→ WHAT THIS TASK INVOLVES
Identify all lines of the data containing the string "that" and copy them.

----- PROVIDED DATA

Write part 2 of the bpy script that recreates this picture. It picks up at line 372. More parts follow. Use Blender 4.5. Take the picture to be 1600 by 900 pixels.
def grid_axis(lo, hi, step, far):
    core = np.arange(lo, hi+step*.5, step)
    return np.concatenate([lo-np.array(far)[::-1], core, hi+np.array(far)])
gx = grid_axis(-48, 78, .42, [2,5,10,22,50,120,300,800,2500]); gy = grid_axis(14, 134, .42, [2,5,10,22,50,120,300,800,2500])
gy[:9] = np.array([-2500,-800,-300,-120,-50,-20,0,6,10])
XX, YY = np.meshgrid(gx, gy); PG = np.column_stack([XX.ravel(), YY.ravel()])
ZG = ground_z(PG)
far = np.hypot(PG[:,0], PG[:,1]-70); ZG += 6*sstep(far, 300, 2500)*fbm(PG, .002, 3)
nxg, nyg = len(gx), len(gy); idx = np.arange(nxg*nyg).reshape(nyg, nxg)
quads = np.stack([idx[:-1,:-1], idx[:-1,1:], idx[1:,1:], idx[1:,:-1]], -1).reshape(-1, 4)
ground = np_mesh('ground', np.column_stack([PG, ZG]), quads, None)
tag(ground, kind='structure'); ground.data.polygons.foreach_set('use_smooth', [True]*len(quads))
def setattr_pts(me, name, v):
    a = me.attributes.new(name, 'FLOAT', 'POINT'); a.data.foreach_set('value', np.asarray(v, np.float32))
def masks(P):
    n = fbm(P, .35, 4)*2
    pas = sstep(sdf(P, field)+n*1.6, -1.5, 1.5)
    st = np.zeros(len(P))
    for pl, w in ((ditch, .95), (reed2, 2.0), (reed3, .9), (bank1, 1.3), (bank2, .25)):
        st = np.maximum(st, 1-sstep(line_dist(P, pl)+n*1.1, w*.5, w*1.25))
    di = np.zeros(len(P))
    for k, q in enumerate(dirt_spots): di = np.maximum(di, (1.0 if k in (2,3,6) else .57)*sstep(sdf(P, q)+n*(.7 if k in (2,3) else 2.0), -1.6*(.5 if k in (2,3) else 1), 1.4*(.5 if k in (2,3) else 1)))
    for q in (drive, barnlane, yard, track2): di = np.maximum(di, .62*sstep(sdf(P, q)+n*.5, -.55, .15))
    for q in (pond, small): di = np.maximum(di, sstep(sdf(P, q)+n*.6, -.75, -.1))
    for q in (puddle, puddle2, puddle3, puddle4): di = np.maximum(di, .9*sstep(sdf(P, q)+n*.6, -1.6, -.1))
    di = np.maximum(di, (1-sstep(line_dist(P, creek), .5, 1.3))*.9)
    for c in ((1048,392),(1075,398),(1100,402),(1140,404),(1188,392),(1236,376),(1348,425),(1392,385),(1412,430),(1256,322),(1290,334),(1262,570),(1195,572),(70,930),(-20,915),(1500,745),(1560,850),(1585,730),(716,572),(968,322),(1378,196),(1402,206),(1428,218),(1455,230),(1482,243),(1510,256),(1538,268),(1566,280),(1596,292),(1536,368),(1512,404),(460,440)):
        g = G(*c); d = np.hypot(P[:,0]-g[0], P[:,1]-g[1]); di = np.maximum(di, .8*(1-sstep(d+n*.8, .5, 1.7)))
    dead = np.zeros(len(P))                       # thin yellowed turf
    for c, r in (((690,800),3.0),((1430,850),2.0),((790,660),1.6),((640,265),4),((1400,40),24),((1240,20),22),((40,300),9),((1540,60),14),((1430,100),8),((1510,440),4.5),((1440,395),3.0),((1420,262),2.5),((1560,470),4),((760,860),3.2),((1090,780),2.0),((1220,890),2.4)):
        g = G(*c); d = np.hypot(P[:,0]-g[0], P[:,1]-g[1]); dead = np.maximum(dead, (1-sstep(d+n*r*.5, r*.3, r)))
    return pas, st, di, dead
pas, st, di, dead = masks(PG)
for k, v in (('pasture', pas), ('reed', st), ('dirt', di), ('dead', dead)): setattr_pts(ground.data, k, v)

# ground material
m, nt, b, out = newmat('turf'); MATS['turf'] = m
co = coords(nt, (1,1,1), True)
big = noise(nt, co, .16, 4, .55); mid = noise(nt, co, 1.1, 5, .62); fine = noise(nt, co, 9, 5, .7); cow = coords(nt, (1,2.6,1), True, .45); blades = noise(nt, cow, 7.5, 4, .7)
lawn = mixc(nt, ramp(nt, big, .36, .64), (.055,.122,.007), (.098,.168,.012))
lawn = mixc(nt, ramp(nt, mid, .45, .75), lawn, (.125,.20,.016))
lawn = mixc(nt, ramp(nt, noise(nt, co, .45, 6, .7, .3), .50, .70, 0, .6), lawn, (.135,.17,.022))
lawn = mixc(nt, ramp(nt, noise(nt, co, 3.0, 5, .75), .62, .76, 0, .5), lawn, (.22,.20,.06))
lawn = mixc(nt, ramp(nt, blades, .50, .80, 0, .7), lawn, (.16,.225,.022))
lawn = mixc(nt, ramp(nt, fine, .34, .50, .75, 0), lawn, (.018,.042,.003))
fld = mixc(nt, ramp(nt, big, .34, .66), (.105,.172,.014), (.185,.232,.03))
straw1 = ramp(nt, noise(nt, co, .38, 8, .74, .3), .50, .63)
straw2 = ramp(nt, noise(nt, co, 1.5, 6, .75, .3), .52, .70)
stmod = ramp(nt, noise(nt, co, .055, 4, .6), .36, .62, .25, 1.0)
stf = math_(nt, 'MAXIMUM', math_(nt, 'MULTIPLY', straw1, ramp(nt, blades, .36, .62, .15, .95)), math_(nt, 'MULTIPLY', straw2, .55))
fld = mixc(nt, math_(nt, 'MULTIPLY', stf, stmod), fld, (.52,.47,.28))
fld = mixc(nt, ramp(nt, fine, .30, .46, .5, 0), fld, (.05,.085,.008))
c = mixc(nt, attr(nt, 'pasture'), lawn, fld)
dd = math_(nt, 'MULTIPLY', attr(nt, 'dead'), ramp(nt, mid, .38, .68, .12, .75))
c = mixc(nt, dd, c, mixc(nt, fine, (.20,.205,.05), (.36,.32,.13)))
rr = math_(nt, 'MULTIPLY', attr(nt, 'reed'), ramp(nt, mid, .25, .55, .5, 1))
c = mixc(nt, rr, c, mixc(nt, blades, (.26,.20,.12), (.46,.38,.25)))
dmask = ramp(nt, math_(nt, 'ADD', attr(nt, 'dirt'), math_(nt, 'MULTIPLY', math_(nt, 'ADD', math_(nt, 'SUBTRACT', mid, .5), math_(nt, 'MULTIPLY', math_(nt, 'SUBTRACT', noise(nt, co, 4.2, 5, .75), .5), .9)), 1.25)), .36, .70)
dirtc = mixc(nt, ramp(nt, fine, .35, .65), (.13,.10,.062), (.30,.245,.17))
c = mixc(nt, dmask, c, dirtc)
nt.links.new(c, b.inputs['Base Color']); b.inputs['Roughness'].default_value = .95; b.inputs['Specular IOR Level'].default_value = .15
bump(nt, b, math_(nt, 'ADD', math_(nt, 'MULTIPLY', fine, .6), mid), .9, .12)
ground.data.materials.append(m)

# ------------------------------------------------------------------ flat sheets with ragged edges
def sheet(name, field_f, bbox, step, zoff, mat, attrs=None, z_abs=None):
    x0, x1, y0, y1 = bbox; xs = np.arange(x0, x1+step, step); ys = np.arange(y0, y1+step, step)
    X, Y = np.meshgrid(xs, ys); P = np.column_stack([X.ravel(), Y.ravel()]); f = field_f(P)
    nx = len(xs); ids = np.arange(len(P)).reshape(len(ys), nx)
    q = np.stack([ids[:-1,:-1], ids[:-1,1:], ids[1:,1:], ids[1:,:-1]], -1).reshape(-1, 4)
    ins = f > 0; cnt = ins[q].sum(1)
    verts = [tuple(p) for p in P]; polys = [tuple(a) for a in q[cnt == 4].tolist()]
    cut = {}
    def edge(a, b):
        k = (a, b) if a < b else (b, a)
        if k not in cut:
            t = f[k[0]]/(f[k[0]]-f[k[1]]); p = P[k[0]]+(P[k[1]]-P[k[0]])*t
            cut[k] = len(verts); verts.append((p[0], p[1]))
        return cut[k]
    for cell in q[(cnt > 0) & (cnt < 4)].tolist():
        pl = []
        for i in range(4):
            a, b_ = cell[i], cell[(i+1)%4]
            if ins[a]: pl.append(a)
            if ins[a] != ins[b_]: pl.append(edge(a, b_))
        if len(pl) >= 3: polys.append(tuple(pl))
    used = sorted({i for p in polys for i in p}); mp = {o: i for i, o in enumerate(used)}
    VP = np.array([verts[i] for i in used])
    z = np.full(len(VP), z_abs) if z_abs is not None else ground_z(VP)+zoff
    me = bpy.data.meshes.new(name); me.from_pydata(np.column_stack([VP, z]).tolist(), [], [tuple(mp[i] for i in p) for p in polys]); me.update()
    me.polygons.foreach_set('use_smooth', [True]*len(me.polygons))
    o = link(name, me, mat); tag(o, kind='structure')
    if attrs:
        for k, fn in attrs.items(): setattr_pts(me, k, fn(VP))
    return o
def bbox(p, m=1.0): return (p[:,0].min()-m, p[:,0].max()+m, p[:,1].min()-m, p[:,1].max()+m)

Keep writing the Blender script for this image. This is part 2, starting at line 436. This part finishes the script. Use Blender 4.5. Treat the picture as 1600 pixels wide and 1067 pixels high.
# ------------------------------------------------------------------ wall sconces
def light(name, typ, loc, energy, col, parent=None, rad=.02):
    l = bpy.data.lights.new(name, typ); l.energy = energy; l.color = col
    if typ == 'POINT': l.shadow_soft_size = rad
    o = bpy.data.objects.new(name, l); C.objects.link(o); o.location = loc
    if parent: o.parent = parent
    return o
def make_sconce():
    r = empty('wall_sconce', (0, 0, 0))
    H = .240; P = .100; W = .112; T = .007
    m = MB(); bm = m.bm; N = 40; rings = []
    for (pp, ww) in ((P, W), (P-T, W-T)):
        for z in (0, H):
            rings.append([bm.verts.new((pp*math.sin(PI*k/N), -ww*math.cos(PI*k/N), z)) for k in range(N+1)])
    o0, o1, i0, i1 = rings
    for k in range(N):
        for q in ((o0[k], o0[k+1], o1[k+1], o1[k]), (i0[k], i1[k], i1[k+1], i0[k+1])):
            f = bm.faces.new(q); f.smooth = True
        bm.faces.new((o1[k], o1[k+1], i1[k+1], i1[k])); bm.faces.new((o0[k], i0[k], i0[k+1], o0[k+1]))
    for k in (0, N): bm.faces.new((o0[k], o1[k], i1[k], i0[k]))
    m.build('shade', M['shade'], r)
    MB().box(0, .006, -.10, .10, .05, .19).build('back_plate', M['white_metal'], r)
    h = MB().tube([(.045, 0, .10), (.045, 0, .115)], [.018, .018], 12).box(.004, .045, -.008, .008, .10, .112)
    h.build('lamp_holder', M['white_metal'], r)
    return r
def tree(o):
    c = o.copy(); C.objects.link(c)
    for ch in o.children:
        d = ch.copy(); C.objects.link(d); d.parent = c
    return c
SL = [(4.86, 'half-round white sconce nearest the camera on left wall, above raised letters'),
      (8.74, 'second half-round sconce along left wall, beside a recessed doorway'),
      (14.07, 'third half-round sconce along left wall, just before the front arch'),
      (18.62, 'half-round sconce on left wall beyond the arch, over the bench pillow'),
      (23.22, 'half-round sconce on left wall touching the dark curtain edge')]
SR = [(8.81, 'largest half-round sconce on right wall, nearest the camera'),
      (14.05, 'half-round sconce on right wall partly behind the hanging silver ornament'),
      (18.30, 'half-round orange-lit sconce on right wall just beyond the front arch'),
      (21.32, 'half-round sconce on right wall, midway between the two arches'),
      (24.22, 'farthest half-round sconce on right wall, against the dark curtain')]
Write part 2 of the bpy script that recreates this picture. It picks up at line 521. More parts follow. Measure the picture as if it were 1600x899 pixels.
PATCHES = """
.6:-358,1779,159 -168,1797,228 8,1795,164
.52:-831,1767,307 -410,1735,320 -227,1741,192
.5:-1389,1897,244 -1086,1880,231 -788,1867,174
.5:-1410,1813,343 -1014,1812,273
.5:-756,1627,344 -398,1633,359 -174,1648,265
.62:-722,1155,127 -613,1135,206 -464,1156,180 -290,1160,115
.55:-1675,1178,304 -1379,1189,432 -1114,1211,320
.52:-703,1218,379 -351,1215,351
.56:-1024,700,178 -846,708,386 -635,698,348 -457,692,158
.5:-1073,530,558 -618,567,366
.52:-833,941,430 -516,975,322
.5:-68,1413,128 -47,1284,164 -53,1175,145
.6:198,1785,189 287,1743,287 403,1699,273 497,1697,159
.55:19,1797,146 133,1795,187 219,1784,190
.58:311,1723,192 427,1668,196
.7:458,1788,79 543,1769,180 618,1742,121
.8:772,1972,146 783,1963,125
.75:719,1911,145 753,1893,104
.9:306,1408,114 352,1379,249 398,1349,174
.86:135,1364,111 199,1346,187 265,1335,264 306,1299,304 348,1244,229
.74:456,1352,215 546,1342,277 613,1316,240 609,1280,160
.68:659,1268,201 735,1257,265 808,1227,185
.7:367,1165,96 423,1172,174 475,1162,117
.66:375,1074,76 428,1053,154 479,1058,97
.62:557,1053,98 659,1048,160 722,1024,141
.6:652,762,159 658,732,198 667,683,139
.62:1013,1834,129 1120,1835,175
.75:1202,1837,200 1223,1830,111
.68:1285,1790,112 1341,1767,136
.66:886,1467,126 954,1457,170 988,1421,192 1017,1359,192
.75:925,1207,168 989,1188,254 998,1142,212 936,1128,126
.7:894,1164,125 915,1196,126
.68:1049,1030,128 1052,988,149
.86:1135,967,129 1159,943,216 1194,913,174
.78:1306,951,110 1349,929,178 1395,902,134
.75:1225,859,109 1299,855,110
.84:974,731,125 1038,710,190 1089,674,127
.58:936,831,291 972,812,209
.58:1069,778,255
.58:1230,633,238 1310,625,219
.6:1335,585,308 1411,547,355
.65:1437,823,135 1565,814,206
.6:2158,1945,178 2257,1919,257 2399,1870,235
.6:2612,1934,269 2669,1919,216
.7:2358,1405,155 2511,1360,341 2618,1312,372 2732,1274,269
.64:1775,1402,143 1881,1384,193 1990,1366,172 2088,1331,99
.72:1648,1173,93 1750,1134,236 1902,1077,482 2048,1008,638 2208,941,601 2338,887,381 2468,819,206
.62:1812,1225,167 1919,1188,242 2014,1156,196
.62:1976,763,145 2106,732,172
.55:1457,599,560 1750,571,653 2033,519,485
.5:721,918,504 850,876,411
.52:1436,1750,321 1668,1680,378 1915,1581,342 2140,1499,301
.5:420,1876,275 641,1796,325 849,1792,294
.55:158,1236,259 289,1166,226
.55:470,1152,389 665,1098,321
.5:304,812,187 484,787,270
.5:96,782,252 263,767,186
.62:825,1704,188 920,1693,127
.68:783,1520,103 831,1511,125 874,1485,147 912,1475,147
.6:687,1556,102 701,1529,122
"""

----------

→ ANSWER
Write part 2 of the bpy script that recreates this picture. It picks up at line 372. More parts follow. Use Blender 4.5. Take the picture to be 1600 by 900 pixels.
Write part 2 of the bpy script that recreates this picture. It picks up at line 521. More parts follow. Measure the picture as if it were 1600x899 pixels.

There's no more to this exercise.